-- START OF Given records --
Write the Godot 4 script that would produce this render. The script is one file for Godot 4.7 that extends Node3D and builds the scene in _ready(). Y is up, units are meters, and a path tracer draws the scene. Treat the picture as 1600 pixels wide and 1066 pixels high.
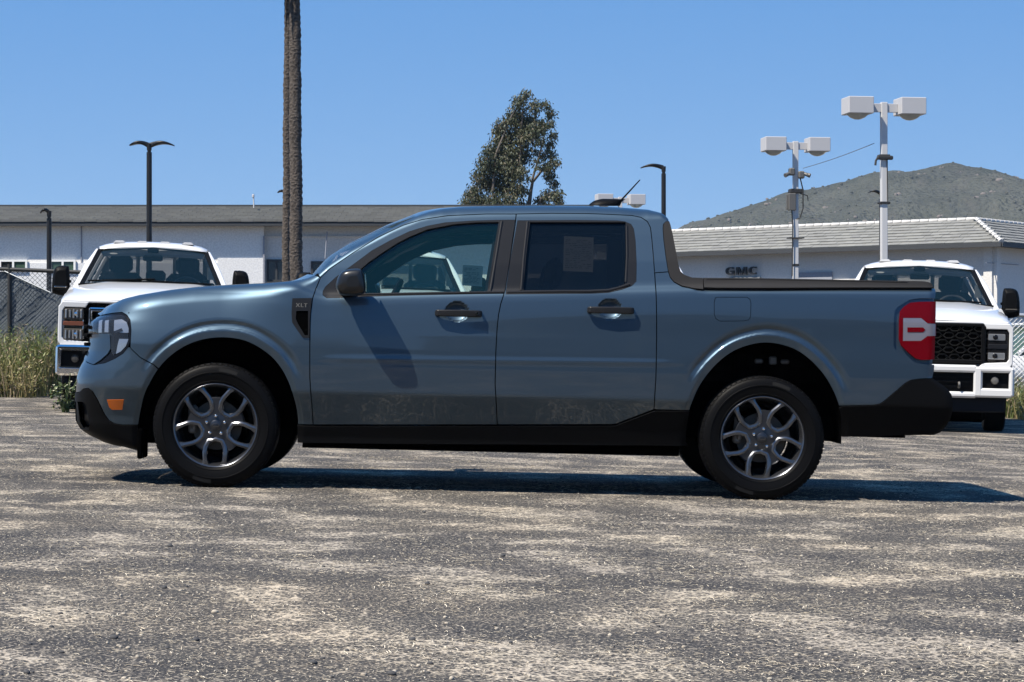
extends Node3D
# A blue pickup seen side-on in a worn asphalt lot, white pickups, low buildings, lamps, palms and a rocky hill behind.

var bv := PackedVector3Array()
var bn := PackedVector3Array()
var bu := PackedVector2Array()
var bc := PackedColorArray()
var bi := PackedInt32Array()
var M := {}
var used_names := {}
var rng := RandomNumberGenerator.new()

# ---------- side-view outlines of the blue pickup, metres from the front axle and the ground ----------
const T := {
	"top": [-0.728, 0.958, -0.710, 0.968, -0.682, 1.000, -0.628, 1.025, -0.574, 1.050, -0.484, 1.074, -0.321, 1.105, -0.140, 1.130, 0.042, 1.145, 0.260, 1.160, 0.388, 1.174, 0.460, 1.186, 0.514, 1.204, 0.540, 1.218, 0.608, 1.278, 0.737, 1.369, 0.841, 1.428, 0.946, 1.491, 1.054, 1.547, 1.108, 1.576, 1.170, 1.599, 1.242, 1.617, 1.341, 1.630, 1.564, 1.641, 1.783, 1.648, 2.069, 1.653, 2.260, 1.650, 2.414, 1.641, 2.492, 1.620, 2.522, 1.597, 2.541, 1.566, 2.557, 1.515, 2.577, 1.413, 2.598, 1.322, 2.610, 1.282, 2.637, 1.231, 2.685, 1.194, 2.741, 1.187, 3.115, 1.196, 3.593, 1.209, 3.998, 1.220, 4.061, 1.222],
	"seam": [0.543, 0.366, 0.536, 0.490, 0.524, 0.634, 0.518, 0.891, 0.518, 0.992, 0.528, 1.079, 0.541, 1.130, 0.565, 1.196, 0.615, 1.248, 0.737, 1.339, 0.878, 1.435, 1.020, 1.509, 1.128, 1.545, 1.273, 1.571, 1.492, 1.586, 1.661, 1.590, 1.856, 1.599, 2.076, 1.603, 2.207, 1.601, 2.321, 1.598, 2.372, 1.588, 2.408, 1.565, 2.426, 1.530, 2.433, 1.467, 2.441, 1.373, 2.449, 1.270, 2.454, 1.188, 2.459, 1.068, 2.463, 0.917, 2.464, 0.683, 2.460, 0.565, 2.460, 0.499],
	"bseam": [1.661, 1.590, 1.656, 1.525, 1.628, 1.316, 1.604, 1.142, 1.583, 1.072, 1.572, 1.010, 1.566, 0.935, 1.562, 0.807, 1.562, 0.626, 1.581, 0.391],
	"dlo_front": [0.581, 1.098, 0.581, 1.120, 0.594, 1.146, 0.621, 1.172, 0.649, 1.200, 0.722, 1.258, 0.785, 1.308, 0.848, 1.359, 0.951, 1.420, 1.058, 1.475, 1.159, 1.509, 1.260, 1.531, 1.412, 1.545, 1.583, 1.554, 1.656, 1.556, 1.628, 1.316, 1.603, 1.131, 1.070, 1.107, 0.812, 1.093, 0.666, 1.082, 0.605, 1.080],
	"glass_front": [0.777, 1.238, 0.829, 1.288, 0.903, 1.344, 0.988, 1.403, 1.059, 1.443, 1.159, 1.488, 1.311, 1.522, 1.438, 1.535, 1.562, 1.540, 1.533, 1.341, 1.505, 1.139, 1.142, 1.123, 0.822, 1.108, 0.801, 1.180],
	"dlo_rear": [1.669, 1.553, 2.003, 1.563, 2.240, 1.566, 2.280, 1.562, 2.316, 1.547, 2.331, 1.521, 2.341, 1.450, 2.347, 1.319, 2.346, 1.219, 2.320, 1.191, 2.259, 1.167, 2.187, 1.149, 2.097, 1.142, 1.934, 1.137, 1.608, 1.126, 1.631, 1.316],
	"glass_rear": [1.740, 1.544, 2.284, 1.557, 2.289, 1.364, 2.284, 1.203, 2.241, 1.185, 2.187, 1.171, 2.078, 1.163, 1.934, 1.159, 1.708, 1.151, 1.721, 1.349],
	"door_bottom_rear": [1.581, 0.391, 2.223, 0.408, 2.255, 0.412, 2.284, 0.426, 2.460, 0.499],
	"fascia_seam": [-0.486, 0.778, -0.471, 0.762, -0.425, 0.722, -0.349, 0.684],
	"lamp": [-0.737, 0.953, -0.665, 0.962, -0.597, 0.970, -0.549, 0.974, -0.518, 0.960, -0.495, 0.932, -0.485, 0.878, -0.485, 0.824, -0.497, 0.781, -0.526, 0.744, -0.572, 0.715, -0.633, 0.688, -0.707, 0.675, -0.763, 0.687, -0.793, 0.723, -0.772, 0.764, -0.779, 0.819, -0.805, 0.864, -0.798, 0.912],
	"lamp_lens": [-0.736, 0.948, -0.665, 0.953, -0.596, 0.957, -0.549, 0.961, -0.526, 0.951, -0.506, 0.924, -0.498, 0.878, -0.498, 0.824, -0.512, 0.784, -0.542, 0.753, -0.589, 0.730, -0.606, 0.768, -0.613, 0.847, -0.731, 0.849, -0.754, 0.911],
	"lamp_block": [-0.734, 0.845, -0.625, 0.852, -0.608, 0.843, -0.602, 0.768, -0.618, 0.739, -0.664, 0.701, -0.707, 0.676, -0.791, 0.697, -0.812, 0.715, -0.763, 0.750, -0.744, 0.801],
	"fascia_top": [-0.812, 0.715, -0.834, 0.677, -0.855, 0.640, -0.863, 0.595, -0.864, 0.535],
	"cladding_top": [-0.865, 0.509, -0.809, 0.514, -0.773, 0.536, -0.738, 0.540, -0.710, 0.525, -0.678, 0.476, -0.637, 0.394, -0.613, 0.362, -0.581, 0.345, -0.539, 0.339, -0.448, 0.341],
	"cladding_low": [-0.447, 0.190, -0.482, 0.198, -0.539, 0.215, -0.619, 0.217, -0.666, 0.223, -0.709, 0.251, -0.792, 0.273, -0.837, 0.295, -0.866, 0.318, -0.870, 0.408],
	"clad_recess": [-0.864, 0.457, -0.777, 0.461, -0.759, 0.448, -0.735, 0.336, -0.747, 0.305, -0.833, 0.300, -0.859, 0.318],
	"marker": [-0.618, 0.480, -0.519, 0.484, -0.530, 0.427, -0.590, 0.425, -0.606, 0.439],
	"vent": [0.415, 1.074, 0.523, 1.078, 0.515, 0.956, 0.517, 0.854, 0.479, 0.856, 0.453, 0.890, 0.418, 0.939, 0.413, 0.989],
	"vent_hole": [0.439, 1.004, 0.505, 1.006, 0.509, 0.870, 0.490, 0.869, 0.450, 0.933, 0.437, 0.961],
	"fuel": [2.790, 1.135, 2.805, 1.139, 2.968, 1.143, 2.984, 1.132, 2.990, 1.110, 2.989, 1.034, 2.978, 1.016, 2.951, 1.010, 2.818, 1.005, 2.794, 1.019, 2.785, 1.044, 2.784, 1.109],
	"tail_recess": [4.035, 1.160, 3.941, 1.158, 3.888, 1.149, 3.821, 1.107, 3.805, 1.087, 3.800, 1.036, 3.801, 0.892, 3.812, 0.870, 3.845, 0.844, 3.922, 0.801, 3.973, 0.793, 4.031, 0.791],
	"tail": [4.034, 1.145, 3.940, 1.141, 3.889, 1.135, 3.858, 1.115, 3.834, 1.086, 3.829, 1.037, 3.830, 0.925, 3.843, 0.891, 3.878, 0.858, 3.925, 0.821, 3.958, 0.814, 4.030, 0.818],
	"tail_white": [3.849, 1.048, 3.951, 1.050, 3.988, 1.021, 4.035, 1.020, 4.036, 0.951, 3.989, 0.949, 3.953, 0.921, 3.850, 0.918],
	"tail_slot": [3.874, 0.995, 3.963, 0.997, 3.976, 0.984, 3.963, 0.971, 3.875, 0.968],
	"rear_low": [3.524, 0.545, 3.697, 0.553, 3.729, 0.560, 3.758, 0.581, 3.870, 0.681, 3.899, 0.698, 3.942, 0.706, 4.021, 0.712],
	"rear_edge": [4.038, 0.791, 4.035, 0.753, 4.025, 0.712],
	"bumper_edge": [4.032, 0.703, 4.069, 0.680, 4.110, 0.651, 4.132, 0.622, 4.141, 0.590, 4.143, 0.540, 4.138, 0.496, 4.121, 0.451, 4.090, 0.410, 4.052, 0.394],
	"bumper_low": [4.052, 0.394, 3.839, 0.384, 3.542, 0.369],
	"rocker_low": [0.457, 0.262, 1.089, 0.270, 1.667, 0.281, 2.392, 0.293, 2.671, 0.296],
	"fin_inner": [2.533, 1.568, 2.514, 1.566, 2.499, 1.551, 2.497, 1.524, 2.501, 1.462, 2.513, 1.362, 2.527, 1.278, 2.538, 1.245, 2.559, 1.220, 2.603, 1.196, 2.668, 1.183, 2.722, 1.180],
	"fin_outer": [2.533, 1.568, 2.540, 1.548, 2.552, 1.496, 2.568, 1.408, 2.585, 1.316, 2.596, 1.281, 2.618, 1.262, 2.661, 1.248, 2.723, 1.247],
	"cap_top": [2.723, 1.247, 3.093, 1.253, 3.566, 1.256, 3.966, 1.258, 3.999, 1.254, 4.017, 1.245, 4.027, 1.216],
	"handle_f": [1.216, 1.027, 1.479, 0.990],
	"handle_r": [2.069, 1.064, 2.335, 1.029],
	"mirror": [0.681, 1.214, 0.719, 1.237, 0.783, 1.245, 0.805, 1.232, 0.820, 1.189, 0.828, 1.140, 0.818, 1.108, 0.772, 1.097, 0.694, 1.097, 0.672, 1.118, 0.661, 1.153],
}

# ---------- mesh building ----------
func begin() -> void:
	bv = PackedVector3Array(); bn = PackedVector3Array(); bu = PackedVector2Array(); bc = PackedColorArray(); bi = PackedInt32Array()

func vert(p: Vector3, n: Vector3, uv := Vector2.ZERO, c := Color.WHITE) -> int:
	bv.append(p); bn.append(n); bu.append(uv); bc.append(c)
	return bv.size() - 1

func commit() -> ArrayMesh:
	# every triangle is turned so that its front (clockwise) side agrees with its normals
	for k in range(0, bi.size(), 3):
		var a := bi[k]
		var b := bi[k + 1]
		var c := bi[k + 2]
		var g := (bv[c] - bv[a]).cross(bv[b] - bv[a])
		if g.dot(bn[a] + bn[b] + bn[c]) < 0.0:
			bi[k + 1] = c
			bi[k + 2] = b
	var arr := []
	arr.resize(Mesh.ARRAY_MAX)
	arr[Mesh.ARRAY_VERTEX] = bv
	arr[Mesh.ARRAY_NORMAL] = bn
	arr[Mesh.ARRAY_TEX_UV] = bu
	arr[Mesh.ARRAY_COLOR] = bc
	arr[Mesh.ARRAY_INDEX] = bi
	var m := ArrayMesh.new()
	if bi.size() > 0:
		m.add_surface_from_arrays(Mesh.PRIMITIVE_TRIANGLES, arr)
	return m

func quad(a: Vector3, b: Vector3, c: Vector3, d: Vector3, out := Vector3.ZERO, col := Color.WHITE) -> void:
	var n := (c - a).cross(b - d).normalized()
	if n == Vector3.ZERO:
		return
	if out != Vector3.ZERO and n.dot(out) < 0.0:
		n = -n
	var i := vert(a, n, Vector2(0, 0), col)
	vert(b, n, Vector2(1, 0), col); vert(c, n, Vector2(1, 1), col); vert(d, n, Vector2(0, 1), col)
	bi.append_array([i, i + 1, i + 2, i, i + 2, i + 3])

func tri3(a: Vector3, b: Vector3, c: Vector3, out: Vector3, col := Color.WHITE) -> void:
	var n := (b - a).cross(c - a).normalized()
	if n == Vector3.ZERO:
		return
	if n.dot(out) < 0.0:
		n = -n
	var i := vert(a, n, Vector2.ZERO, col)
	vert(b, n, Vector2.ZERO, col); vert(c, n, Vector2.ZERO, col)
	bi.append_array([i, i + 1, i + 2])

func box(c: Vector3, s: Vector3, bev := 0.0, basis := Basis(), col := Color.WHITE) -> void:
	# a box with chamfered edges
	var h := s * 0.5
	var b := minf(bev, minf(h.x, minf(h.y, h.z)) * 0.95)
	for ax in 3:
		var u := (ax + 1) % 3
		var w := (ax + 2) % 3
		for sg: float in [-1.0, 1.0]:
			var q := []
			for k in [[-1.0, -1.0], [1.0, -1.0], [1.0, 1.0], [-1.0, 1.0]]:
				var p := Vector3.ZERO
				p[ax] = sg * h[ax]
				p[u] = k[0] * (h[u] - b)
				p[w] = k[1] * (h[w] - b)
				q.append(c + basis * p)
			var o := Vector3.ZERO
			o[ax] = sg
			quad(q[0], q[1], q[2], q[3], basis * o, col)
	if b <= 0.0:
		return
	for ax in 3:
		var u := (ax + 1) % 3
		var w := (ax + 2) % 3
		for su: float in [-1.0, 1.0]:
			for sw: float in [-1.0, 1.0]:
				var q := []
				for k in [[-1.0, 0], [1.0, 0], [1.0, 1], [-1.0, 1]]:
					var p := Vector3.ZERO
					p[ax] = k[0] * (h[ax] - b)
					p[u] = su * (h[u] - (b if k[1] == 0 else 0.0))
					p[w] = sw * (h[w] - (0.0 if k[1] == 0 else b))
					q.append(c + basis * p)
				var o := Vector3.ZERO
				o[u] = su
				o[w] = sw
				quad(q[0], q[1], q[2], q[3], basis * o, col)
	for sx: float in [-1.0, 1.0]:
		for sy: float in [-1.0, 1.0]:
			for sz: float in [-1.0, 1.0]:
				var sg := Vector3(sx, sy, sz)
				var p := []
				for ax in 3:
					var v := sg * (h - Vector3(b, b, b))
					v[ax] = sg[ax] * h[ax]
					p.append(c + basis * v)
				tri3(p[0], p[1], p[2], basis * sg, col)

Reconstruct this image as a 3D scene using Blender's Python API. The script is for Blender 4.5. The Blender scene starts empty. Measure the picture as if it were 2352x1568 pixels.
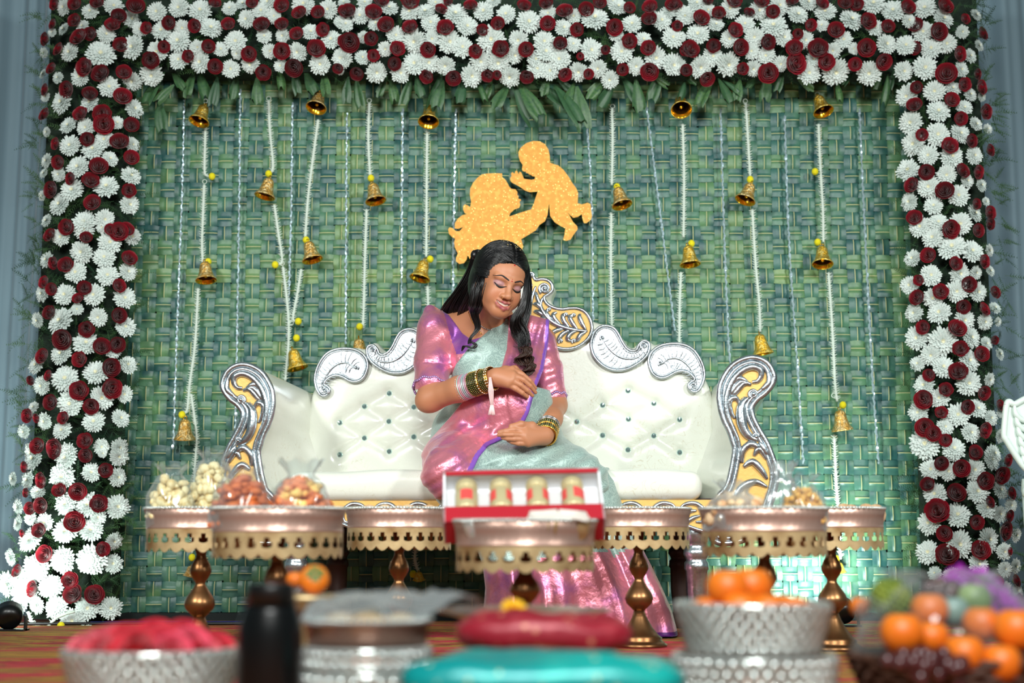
-- END OF Given records --
• Task goal
Pictures excluded, repeat the records exactly from their opening line through the line containing "var rng := RandomNumberGenerator.new()".

• Solution to the problem
Write the Godot 4 script that would produce this render. The script is one file for Godot 4.7 that extends Node3D and builds the scene in _ready(). Y is up, units are meters, and a path tracer draws the scene. Treat the picture as 1600 pixels wide and 1066 pixels high.
extends Node3D
# A blue pickup seen side-on in a worn asphalt lot, white pickups, low buildings, lamps, palms and a rocky hill behind.

var bv := PackedVector3Array()
var bn := PackedVector3Array()
var bu := PackedVector2Array()
var bc := PackedColorArray()
var bi := PackedInt32Array()
var M := {}
var used_names := {}
var rng := RandomNumberGenerator.new()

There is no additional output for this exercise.